The global law firm has been analyzing GDPR regulatory activity every year since the data protection regulation came into being in 2018.

The past 12 months bucked a long-term trend that has seen average daily notifications plateauing and it’s the first time since 2018 that the figure has exceeded 400, DLA Piper noted.

Germany, the Netherlands and Poland retained their leading positions for the highest number of data breaches notified in 2025.

Geopolitical unrest and AI-enabled threats may be behind the increase in breaches of personally identifiable information (PII), which is regulated by the GDPR, the law firm suggested.

Ross McKean, partner and chair of DLA Piper’s UK data protection and cybersecurity practice, claimed that cyber-threat volumes have reached unprecedented levels.

“The [breach] statistic resonates with DLA Piper's cybersecurity team's experience following one of our busiest years helping our clients to navigate cyber-attacks and data breaches,” he continued.

"Confirmation of such a significant increase in personal data breach notifications in black and white is, for me, the quieting canary. Coupled with the slew of new cybersecurity laws impacting business, some of which impose personal liability on members of management bodies, our report underscores the urgency and need for organizations to optimize cyber defenses and operational resilience.”

GDPR Fines Hold Steady

Despite the uptick in breach volumes, the total sum of GDPR fines issued over the past 12 months held steady compared to previous years.

Some €1.2bn ($1.4bn) in penalty notices was issued across Europe, bringing the total since May 2018 to €7.1bn ($8.4bn). Unsurprisingly, considering most foreign tech giants have their European operations headquartered in low-tax Ireland, the Irish Data Protection Commission accounts for the majority of this sum (€4bn).

Read more on breach notifications: GDPR Fines Total €1.2bn in 2024

The Dublin-based regulator also imposed the highest fine in 2025: a €530m penalty levied against TikTok for transferring user data to China, breaching the GDPR's international data transfer restrictions.

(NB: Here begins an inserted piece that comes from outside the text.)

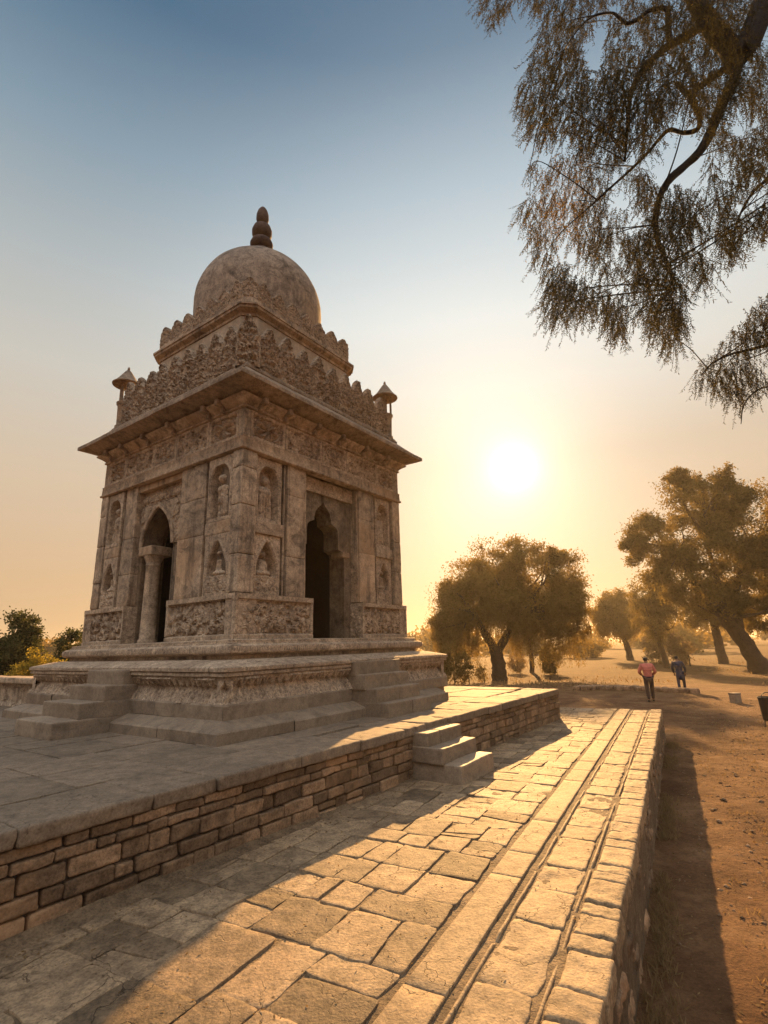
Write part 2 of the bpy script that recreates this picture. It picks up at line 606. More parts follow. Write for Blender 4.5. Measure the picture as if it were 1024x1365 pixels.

“The fact that combined GDPR fines held steady at €1.2bn shows regulators remain highly active, particularly in areas such as information security, international data transfers, transparency and the complex interplay between AI innovation and data protection laws,” noted McKean.

However, there has been controversy over the Irish Data Protection Commission’s handling of some cases. Critics claim that as the "lead authority" in many cases, it has become something of a bottleneck.

Some have also suggested that it has been too soft on organizations that infringe the GDPR, setting fines too low and favoring “amicable resolution,” which allows lawyers to argue their way out of punishment for violations.

These dissenting voices have grown stronger after the regulator appointed a former Meta lobbyist as one of its commissioners in September 2025.